GOP candidates seek to sweep Iowa’s 4 seats in the US House
Nov 8, 2022, 4:00 AM | Updated: 5:55 am
IOWA CITY, Iowa (AP) — Republicans were trying Tuesday to sweep Iowa’s four seats in the U.S. House of Representatives, pushing to oust a vulnerable Democratic incumbent and to reelect two first-term congresswomen.
If they win all four races, it would be the first time since 1994 that Republican would win every seat in Iowa’s House delegation.
U.S. Rep. Cindy Axne, a two-term Democrat whose district includes Des Moines and its fast-growing suburbs, is locked in a tight race against GOP state Sen. Zach Nunn.
Nunn has criticized Axne for largely supporting the policies of President Biden, who is deeply unpopular in the state. He has also tried to capitalize on questions about Axne’s stock purchases involving companies overseen by the financial services committee she sits on and her vote for the Inflation Reduction Act by proxy while she was on a family vacation in France.
Axne has attacked Nunn as an anti-abortion extremist, following June’s U.S. Supreme Court decision striking down a federal right to abortion. She has pointed to his support in a televised debate before the GOP primary in June to ban abortion without exceptions, even in cases of rape, incest and the life of the mother. Nunn has since softened his tone.
Axne’s two victories have been decided by razor-thin margins, unseating David Young in 2018 by 7,709 votes and defeating him by 6,208 votes in a 2020 rematch. Unlike those years, Tuesday’s ballot does not feature a Libertarian Party candidate, Bryan Holder, whose presence may have helped Axne prevail without winning 50 percent of the vote.
When Axne beat Young in 2018, Democrats won three out of Iowa’s four congressional races. But the state has continued its decade-long shift from the center to the right, as rural voters without college degrees abandon the Democratic Party.
New congressional maps, drawn by a nonpartisan commission and approved last year by the GOP-controlled Legislature, also may help the party’s chances of a sweep. Axne’s new district remains closely politically divided but now includes several counties with large Republican majorities she did not previously represent.

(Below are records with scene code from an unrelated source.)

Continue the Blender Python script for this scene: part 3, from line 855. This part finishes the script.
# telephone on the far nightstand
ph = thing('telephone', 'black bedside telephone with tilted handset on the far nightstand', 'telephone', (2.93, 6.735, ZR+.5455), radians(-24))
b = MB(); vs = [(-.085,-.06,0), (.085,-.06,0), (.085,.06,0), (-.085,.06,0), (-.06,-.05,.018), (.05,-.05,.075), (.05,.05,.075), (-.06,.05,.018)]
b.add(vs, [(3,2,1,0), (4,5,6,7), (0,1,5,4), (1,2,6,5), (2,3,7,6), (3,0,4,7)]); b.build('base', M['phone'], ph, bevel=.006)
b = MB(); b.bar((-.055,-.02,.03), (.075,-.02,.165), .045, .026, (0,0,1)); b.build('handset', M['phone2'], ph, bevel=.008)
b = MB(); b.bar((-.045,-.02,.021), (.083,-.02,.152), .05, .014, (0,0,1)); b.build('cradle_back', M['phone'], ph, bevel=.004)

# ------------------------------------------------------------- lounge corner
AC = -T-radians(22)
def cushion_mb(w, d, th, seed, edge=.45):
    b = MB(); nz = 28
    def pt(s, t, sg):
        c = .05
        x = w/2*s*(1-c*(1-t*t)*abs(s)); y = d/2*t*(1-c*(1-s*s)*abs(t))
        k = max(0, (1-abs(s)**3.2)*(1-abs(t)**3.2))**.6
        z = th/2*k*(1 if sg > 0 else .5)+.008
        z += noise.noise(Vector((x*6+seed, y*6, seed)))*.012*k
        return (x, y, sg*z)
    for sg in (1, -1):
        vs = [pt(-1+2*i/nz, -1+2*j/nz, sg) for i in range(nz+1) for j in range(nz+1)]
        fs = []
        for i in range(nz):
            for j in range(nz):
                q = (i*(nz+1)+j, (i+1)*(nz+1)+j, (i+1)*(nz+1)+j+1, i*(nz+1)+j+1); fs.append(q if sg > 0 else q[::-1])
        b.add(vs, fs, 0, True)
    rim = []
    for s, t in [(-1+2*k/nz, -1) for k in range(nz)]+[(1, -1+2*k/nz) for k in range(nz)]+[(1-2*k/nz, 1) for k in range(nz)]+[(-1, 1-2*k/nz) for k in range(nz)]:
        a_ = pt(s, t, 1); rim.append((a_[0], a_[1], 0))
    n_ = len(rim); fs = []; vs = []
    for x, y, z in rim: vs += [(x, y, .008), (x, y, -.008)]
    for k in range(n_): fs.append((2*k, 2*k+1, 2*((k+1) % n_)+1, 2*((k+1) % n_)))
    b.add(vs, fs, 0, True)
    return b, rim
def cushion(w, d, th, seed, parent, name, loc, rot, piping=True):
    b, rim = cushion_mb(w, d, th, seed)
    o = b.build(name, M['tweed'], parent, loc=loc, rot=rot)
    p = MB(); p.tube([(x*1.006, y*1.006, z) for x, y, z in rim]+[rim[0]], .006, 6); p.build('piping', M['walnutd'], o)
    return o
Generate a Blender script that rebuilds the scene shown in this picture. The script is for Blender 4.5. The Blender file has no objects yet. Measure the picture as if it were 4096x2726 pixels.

The other districts include a heavily Republican area of western Iowa where GOP Rep. Randy Feenstra is expected to cruise to reelection, and two others that slightly lean toward the GOP but have competitive races.
In southeastern Iowa, GOP U.S. Rep. Mariannette Miller-Meeks was trying to earn a second term in the House after winning by just six votes in 2020, in the closest congressional race in decades. She is facing a challenge from state Rep. Christina Bohannan, a University of Iowa law professor.
In northeastern Iowa, Republican U.S. Rep. Ashley Hinson is trying to fend off a challenge from Democratic state Sen. Liz Mathis in a hard-fought race between two former television news anchors.